# DATA EXCERPT
[start]

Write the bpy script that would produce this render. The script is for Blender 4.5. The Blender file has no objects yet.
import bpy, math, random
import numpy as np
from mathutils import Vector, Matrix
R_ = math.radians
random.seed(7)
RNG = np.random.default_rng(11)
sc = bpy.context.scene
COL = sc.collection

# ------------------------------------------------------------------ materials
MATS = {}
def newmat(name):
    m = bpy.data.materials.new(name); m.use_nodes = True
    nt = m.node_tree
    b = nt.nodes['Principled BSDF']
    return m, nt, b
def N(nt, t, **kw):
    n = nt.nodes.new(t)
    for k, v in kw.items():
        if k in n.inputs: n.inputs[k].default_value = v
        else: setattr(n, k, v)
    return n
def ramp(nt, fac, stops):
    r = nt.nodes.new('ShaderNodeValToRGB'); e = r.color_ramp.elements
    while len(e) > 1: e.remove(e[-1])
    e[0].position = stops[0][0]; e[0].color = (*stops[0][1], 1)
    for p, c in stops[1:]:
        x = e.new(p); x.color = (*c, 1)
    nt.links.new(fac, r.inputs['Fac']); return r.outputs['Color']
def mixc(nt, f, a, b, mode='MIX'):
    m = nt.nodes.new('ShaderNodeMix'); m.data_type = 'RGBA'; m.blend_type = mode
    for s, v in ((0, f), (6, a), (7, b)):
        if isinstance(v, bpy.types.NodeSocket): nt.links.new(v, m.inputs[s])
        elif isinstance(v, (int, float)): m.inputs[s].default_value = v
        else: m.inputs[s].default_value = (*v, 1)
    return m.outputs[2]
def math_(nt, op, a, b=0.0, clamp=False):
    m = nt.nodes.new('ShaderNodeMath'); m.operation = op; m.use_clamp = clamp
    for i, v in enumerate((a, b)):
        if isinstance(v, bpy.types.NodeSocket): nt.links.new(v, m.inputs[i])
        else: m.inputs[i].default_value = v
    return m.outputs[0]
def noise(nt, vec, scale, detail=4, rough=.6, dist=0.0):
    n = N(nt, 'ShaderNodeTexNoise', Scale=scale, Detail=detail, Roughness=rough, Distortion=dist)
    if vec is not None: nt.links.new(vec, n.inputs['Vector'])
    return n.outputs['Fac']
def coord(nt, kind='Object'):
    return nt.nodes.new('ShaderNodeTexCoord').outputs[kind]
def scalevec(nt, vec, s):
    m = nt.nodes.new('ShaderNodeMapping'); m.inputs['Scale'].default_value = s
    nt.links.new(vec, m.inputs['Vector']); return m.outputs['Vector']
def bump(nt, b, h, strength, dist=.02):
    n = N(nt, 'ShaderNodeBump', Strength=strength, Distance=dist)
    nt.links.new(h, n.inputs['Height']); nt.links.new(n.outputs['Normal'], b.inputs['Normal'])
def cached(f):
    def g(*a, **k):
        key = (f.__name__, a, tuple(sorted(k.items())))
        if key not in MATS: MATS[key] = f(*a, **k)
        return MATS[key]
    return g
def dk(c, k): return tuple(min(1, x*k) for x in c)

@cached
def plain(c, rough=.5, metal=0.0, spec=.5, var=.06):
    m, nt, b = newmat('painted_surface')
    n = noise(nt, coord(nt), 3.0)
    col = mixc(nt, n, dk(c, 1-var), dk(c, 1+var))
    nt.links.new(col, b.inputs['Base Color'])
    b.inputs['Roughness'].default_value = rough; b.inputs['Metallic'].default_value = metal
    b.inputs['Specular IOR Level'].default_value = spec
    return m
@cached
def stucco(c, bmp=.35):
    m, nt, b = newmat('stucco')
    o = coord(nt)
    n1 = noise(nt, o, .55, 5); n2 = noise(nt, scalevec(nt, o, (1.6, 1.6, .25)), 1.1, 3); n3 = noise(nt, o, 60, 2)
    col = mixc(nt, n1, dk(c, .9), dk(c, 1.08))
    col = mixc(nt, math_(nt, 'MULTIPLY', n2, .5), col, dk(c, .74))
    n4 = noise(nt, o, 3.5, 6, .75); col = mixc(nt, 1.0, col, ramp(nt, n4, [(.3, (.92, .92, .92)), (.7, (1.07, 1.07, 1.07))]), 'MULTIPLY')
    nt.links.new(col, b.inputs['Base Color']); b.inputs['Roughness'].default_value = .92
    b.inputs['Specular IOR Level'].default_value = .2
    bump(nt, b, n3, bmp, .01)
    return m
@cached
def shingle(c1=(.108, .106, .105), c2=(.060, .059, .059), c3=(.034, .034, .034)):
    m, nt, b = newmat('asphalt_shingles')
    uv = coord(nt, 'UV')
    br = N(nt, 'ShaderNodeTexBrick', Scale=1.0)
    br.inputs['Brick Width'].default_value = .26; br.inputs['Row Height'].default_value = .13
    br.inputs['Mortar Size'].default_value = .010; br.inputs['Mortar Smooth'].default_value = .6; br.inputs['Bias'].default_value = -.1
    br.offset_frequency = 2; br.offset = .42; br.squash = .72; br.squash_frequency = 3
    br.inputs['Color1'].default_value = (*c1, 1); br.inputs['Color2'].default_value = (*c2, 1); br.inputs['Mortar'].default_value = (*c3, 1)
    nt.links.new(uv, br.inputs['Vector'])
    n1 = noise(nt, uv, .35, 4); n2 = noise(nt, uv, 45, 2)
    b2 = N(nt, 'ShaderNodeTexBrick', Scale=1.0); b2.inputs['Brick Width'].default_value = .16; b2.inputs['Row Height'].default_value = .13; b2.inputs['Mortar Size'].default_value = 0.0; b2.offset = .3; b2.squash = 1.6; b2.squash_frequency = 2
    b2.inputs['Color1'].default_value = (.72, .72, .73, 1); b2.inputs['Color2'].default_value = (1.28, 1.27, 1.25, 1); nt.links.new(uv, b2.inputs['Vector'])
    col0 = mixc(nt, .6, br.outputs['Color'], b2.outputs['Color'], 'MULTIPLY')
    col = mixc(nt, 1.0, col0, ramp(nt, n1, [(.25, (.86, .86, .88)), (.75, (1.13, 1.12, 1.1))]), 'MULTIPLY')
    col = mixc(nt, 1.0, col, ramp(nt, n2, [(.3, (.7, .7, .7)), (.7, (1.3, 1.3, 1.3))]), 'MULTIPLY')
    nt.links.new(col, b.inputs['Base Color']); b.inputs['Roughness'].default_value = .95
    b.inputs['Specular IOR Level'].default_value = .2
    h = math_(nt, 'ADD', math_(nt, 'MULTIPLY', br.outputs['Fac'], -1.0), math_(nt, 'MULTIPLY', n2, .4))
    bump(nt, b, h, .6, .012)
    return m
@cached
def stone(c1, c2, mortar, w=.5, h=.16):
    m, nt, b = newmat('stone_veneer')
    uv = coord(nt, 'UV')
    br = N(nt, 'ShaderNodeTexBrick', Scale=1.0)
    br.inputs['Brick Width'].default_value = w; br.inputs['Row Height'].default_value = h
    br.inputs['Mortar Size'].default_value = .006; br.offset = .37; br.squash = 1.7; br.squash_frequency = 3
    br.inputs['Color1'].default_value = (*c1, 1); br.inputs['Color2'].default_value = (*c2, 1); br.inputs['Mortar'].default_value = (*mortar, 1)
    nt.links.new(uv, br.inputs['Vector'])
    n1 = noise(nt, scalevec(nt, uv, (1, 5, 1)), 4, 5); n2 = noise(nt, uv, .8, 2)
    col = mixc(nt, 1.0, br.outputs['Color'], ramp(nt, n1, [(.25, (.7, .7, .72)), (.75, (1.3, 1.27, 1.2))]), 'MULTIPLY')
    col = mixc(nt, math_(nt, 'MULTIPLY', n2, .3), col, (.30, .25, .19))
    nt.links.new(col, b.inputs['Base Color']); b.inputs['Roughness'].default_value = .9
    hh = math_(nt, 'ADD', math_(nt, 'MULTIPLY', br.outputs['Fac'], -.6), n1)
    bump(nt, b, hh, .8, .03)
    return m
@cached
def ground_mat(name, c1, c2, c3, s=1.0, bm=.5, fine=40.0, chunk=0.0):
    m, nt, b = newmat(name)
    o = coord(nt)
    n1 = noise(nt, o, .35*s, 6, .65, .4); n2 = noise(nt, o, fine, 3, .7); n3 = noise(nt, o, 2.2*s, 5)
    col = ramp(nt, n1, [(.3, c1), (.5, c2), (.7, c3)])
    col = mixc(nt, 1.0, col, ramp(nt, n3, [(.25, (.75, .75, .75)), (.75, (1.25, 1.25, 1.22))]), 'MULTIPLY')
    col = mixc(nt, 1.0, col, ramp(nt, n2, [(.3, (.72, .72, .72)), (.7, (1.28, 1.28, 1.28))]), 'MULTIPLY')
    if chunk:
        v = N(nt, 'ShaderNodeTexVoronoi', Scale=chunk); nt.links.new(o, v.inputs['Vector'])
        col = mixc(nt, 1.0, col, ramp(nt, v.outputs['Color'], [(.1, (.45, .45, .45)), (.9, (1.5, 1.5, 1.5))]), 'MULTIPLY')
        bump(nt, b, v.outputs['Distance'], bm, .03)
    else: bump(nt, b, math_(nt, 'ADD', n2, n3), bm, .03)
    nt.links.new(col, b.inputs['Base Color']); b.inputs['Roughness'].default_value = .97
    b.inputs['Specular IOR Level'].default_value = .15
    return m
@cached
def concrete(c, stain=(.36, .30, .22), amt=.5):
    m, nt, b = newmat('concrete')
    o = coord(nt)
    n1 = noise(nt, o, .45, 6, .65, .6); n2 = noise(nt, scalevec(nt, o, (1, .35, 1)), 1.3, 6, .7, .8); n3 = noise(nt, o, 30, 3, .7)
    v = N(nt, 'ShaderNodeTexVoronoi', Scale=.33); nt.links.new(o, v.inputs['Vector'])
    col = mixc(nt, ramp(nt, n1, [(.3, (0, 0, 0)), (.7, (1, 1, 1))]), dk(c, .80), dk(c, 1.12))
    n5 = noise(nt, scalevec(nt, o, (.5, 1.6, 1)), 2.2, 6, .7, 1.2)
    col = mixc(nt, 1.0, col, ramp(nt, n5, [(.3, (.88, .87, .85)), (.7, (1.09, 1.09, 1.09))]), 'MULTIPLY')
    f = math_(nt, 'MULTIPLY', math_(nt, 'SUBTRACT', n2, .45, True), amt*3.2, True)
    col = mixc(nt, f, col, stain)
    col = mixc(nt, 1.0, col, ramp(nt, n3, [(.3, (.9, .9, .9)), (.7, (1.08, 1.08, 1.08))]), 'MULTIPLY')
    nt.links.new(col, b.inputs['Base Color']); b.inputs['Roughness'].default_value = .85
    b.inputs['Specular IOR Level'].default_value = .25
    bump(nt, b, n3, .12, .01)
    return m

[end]

# GIVEN TASK
Return exactly the leading lines of the listing, stopping after the line in which "COL = sc.collection" occurs.

# FULL RESPONSE
Write the bpy script that would produce this render. The script is for Blender 4.5. The Blender file has no objects yet.
import bpy, math, random
import numpy as np
from mathutils import Vector, Matrix
R_ = math.radians
random.seed(7)
RNG = np.random.default_rng(11)
sc = bpy.context.scene
COL = sc.collection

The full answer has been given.